More than eight decades after it was installed, a memorial to the three 19th-century sibling novelists in London’s Westminster Abbey was amended Thursday to restore the diaereses – the two dots over the e in their surname.

The dots — which indicate that the name is pronounced “brontay” rather than “bront” — were omitted when the stone tablet commemorating Charlotte, Emily and Anne was erected in the abbey’s Poets’ Corner in October 1939, just after the outbreak of World War II.

They were restored after Brontë historian Sharon Wright, editor of the Brontë Society Gazette, raised the issue with Dean of Westminster David Hoyle. The abbey asked its stonemason to tap in the dots and its conservator to paint them.

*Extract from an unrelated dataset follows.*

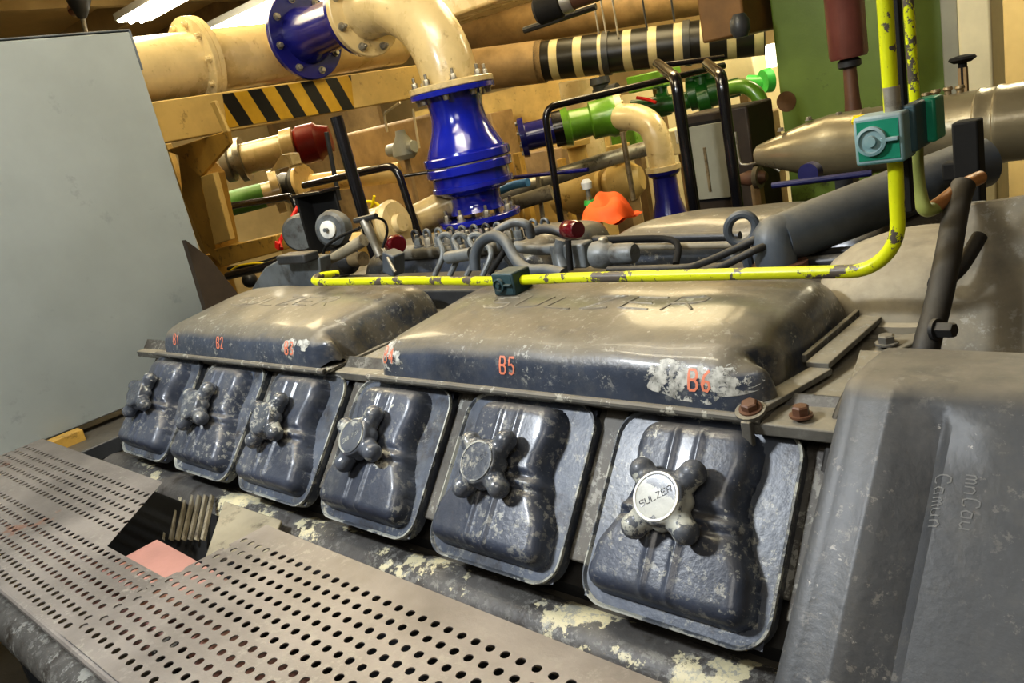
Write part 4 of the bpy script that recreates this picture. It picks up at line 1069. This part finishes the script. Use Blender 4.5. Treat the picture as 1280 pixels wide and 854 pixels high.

“There’s no paper record for anyone complaining about this or mentioning this, so I just wanted to put it right, really,” Wright said. “These three Yorkshire women deserve their place here, but they also deserve to have their name spelled correctly.”

It’s believed the writers’ Irish father Patrick changed the spelling of his surname from Brunty or Prunty when he went to university in England.

Raised on the wild Yorkshire moors, all three sisters died before they were 40, leaving enduring novels including Charlotte’s “Jane Eyre,” Emily’s “Wuthering Heights” and Anne’s “The Tenant of Wildfell Hall.”

Rebecca Yorke, director of the Brontë Society, welcomed the restoration.

“As the Brontës and their work are loved and respected all over the world, it’s entirely appropriate that their name is spelled correctly on their memorial,” she said.